Mauro Cid vai confessar crimes e delatar Bolsonaro, diz Veja

O tenente-coronel Mauro Cid está preso preventivamente há três meses em uma cela do Batalhão de Polícia do Exército, em Brasília. Por quatro anos, ele serviu como ajudante de ordens de Jair Bolsonaro, posto que lhe deu acesso como a mais ninguém ao dia a dia do governo e à intimidade do ex-presidente. Cid foi preso depois que a Polícia Federal descobriu que ele falsificou cartões de vacinação dele, de sua família e do próprio ex-presidente da República. As investigações prosseguiram e no telefone do militar, apreendido com autorização judicial, foi encontrado o roteiro de um plano golpista para anular o resultado das eleições de 2022.

Por último, soube-se que o coronel também se envolveu numa insólita tentativa de vender joias, relógios, canetas e outros presentes recebidos por Bolsonaro durante o mandato — uma tramoia planejada e executada na surdina que teria rendido alguns milhares de dólares ao ex-presidente. Sórdidos, os detalhes do caso trincaram a imagem de vestal cultivada por Jair Bolsonaro, agravaram ainda mais a sua complicada situação jurídica, silenciaram seus apoiadores estridentes e ainda mancharam a imagem do país com uma bandalheira típica de uma república bananeira. E tende a ficar pior — muito pior.

Mauro Cid, que se manteve em silêncio desde que foi preso, decidiu confessar. Acuado diante das múltiplas evidências colhidas pela polícia, o ex-ajudante de ordens vai assumir sua participação nos crimes. No caso dos presentes, vai confirmar que participou da venda das joias nos Estados Unidos, providenciou a transferência para o Brasil do dinheiro arrecadado e o entregou a Jair Bolsonaro — em espécie, para não deixar rastros. Mas o tenente-coronel não vai assumir sozinho a responsabilidade pelo que aconteceu. Ele vai dizer às autoridades que fez tudo isso cumprindo ordens diretas do então presidente da República, que seria o mandante do esquema. A revelação vai provocar um estrondo na investigação, já que a defesa de Bolsonaro afirmou que ele “jamais se apropriou ou desviou quaisquer bens públicos”. Em março deste ano, o ex-presidente teria, inclusive, devolvido “voluntariamente” algumas das joias que estavam em seu poder. A defesa também alegou que, por considerar alguns presentes como sendo “personalíssimos” — ou seja, que não pertenciam ao acervo público —, podia dar a eles a destinação que bem entendesse. Como não tinha interesse em ficar com determinados itens, Bolsonaro teria recebido a sugestão de vendê-los, mas só soube os detalhes de como as negociações haviam sido feitas através da Polícia Federal.

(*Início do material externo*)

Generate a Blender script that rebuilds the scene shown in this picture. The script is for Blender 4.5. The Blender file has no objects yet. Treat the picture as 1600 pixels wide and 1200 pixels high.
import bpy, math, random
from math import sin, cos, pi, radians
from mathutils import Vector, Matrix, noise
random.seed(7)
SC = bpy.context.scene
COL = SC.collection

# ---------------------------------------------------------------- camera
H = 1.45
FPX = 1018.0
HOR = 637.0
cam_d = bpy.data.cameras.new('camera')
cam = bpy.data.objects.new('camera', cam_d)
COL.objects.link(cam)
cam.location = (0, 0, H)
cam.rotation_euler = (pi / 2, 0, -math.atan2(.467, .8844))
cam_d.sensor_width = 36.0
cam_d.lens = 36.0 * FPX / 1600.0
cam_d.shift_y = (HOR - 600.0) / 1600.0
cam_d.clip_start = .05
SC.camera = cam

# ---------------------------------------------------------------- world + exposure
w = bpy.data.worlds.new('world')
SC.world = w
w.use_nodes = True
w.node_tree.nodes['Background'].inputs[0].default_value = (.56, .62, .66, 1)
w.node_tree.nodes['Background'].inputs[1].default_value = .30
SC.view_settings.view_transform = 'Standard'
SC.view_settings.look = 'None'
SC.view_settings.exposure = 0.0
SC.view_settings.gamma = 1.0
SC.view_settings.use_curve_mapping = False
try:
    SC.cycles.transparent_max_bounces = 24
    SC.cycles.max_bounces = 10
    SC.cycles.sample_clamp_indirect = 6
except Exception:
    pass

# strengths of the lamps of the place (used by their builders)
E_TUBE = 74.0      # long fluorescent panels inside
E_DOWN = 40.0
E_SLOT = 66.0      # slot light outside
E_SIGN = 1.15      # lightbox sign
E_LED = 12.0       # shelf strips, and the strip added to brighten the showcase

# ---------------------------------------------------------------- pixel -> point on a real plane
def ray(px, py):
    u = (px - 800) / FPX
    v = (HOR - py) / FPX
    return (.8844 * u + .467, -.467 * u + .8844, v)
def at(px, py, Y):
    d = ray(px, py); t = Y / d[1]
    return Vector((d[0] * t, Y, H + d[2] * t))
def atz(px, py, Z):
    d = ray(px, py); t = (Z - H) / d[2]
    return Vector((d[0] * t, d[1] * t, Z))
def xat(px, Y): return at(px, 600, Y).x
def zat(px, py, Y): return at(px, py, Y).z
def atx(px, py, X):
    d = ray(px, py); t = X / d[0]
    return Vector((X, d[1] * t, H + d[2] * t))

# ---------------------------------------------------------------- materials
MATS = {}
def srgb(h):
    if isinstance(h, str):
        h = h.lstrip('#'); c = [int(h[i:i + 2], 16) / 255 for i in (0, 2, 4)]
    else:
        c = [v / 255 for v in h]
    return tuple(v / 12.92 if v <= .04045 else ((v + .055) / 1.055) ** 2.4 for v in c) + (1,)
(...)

A confissão de Cid, confirmada a VEJA pelo criminalista Cezar Bitencourt, seu advogado, obviamente, põe essa versão em xeque. Pelos detalhes que ele pretende contar, ficará evidente que o presidente sabia, sim, que, se não todos, ao menos alguns dos procedimentos adotados eram totalmente irregulares, outros criminosos mesmo. A questão do dinheiro, por exemplo. A venda de dois relógios de luxo, um Rolex e um Patek Philippe, rendeu 68 000 dólares à “organização criminosa” que, segundo a Polícia Federal, usou a estrutura do Estado para enriquecimento ilícito. Cid dirá à Justiça que negociou as mercadorias por ordem do chefe. “Resolve lá”, teria dito Bolsonaro, numa determinação que incluía ainda trazer para o Brasil o dinheiro amealhado. “A relação de subordinação na iniciativa privada é uma coisa. O funcionário pode cumprir ou não. No funcionalismo público, é diferente. Em se tratando de um militar, essa subordinação é muito maior”, explica o advogado.